A mother-of-two who acted as a mule for an organised crime gang has been spared jail after she admitted multiple frauds.

The 35 year old woman from Belfast, was described in court as a vulnerable woman with a heart condition picked on by fraudsters. Joanne Rice pleaded guilty to 14 counts of fraud by false representation over a six day period in 2016.

The M&S bank accounts that were owned by a separate customer had £85,500 transferred from it into what was described as a mule account, one of which belonged to Joanne Rice. In fact, over a six day period, almost £15,800 was deposited into her Danske Bank account, and that she withdrew the same amount in cash.

The court heard how the account holder had just deposited £50,000 inheritance into one of the accounts and was contacted over the phone by a man with a local accent who asked him about his account details. The account holder contacted M&S to tell them £33,000 had been stolen from his account. He was fully reimbursed this money, but again, in August more money was stolen. The money was refunded again and the accounts were closed.

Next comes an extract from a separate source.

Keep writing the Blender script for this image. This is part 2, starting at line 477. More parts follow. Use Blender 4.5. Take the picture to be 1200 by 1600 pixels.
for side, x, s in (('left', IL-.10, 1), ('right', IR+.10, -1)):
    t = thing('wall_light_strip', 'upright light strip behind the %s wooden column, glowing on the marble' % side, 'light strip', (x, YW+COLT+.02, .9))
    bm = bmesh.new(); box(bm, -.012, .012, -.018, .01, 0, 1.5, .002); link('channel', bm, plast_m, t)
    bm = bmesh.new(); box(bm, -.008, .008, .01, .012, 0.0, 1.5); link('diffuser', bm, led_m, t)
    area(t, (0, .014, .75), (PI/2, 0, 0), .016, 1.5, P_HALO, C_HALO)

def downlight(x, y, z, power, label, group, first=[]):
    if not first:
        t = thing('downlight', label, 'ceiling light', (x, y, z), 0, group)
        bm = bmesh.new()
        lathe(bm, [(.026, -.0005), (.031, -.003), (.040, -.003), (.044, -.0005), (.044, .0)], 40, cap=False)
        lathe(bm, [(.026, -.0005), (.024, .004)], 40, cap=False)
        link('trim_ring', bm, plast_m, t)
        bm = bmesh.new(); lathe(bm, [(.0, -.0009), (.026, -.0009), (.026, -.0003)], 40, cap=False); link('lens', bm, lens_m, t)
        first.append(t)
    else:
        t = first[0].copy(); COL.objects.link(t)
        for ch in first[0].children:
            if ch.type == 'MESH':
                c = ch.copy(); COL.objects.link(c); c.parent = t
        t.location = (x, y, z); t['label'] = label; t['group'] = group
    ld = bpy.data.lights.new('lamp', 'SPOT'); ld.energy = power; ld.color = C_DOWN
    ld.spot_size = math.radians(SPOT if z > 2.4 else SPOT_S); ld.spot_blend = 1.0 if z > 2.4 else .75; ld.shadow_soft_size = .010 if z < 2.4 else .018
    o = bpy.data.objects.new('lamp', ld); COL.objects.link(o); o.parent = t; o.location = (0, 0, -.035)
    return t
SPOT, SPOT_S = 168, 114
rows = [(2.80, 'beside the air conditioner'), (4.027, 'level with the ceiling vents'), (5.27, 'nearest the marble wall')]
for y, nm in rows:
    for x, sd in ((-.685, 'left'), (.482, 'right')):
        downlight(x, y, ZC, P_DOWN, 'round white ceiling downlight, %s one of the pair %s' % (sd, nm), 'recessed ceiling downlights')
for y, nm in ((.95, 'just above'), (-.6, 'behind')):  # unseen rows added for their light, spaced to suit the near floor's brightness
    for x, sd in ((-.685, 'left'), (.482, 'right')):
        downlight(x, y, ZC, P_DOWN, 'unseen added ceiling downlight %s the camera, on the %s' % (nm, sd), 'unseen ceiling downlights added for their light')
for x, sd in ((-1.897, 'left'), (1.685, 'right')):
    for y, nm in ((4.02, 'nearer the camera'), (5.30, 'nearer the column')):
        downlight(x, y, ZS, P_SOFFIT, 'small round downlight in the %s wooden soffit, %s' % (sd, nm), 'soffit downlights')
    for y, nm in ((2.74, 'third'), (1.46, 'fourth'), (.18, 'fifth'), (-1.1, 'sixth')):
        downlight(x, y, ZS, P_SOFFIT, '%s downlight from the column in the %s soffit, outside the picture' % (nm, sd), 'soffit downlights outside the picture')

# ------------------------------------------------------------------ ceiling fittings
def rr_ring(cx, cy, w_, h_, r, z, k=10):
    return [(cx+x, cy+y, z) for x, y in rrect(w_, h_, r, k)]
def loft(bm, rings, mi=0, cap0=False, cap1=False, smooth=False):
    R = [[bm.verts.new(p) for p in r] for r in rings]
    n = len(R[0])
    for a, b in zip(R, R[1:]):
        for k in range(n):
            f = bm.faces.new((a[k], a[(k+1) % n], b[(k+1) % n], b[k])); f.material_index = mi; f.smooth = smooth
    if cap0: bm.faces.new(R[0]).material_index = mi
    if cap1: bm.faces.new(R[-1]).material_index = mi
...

When she was arrested and interviewed on September 5, 2016, Rice admitted she had received funds into her account, and that she had withdrawn large sums of cash which she then handed over. She also admitted spending the £2,000 she received for her role in the criminal enterprise on home decor, clothes and a trip to Dublin.

Defence barrister Joel Lindsay said his client was a vulnerable woman with a heart condition, and the mother of two children aged 11 and six months. Pointing out Rice admitted her role to police during interview, Mr Lindsay said there was “clearly somebody in the background… who the money was being returned to”. Her defence said at the time of offending Rice was struggling financially, adding: “She did this and she did it foolishly.” He also spoke of Rice’s remorse and said: “She is horrified that she became involved in this.”

Judge Fowler said that while he accepted Rice was “manipulated and used” by an organised crime gang who targeted vulnerable people, the custody threshold had been passed. Noting the age of Rice’s youngest child, the judge said it was with a “very significant degree of hesitation” that he was suspending the 18-month prison sentence for two years.